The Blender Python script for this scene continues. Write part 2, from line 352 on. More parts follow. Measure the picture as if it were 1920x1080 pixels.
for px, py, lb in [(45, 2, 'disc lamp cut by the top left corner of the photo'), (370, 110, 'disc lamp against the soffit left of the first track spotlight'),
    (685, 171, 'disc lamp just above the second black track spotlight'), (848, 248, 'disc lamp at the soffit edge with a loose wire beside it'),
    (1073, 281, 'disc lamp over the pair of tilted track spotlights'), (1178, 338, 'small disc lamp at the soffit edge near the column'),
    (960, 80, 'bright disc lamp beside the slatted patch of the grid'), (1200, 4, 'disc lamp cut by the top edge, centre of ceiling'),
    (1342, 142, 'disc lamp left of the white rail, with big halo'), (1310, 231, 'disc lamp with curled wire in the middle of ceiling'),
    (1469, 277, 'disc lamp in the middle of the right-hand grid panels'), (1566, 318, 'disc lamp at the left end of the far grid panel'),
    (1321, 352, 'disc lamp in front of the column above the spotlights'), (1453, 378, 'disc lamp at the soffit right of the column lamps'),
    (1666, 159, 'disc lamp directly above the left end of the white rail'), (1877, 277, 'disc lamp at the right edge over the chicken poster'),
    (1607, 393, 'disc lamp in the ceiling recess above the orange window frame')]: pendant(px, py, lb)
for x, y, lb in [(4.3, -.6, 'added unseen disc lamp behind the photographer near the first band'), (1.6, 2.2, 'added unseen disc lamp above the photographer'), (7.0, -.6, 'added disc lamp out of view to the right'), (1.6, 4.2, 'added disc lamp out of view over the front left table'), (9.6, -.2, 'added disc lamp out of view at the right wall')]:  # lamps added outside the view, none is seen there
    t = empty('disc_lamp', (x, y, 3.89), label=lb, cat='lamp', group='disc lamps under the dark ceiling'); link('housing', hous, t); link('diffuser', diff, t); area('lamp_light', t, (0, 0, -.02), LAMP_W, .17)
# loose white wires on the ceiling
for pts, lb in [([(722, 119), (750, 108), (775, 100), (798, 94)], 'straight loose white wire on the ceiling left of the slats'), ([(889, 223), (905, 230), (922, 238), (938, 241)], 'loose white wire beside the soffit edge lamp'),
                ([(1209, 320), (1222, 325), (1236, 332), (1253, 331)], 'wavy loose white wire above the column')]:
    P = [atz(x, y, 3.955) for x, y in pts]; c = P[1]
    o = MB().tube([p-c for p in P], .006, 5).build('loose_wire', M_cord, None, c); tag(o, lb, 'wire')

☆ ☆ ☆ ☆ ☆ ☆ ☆

Goal: Restate the data above word for word, please.

Result below:
The Blender Python script for this scene continues. Write part 2, from line 352 on. More parts follow. Measure the picture as if it were 1920x1080 pixels.
for px, py, lb in [(45, 2, 'disc lamp cut by the top left corner of the photo'), (370, 110, 'disc lamp against the soffit left of the first track spotlight'),
    (685, 171, 'disc lamp just above the second black track spotlight'), (848, 248, 'disc lamp at the soffit edge with a loose wire beside it'),
    (1073, 281, 'disc lamp over the pair of tilted track spotlights'), (1178, 338, 'small disc lamp at the soffit edge near the column'),
    (960, 80, 'bright disc lamp beside the slatted patch of the grid'), (1200, 4, 'disc lamp cut by the top edge, centre of ceiling'),
    (1342, 142, 'disc lamp left of the white rail, with big halo'), (1310, 231, 'disc lamp with curled wire in the middle of ceiling'),
    (1469, 277, 'disc lamp in the middle of the right-hand grid panels'), (1566, 318, 'disc lamp at the left end of the far grid panel'),
    (1321, 352, 'disc lamp in front of the column above the spotlights'), (1453, 378, 'disc lamp at the soffit right of the column lamps'),
    (1666, 159, 'disc lamp directly above the left end of the white rail'), (1877, 277, 'disc lamp at the right edge over the chicken poster'),
    (1607, 393, 'disc lamp in the ceiling recess above the orange window frame')]: pendant(px, py, lb)
for x, y, lb in [(4.3, -.6, 'added unseen disc lamp behind the photographer near the first band'), (1.6, 2.2, 'added unseen disc lamp above the photographer'), (7.0, -.6, 'added disc lamp out of view to the right'), (1.6, 4.2, 'added disc lamp out of view over the front left table'), (9.6, -.2, 'added disc lamp out of view at the right wall')]:  # lamps added outside the view, none is seen there
    t = empty('disc_lamp', (x, y, 3.89), label=lb, cat='lamp', group='disc lamps under the dark ceiling'); link('housing', hous, t); link('diffuser', diff, t); area('lamp_light', t, (0, 0, -.02), LAMP_W, .17)
# loose white wires on the ceiling
for pts, lb in [([(722, 119), (750, 108), (775, 100), (798, 94)], 'straight loose white wire on the ceiling left of the slats'), ([(889, 223), (905, 230), (922, 238), (938, 241)], 'loose white wire beside the soffit edge lamp'),
                ([(1209, 320), (1222, 325), (1236, 332), (1253, 331)], 'wavy loose white wire above the column')]:
    P = [atz(x, y, 3.955) for x, y in pts]; c = P[1]
    o = MB().tube([p-c for p in P], .006, 5).build('loose_wire', M_cord, None, c); tag(o, lb, 'wire')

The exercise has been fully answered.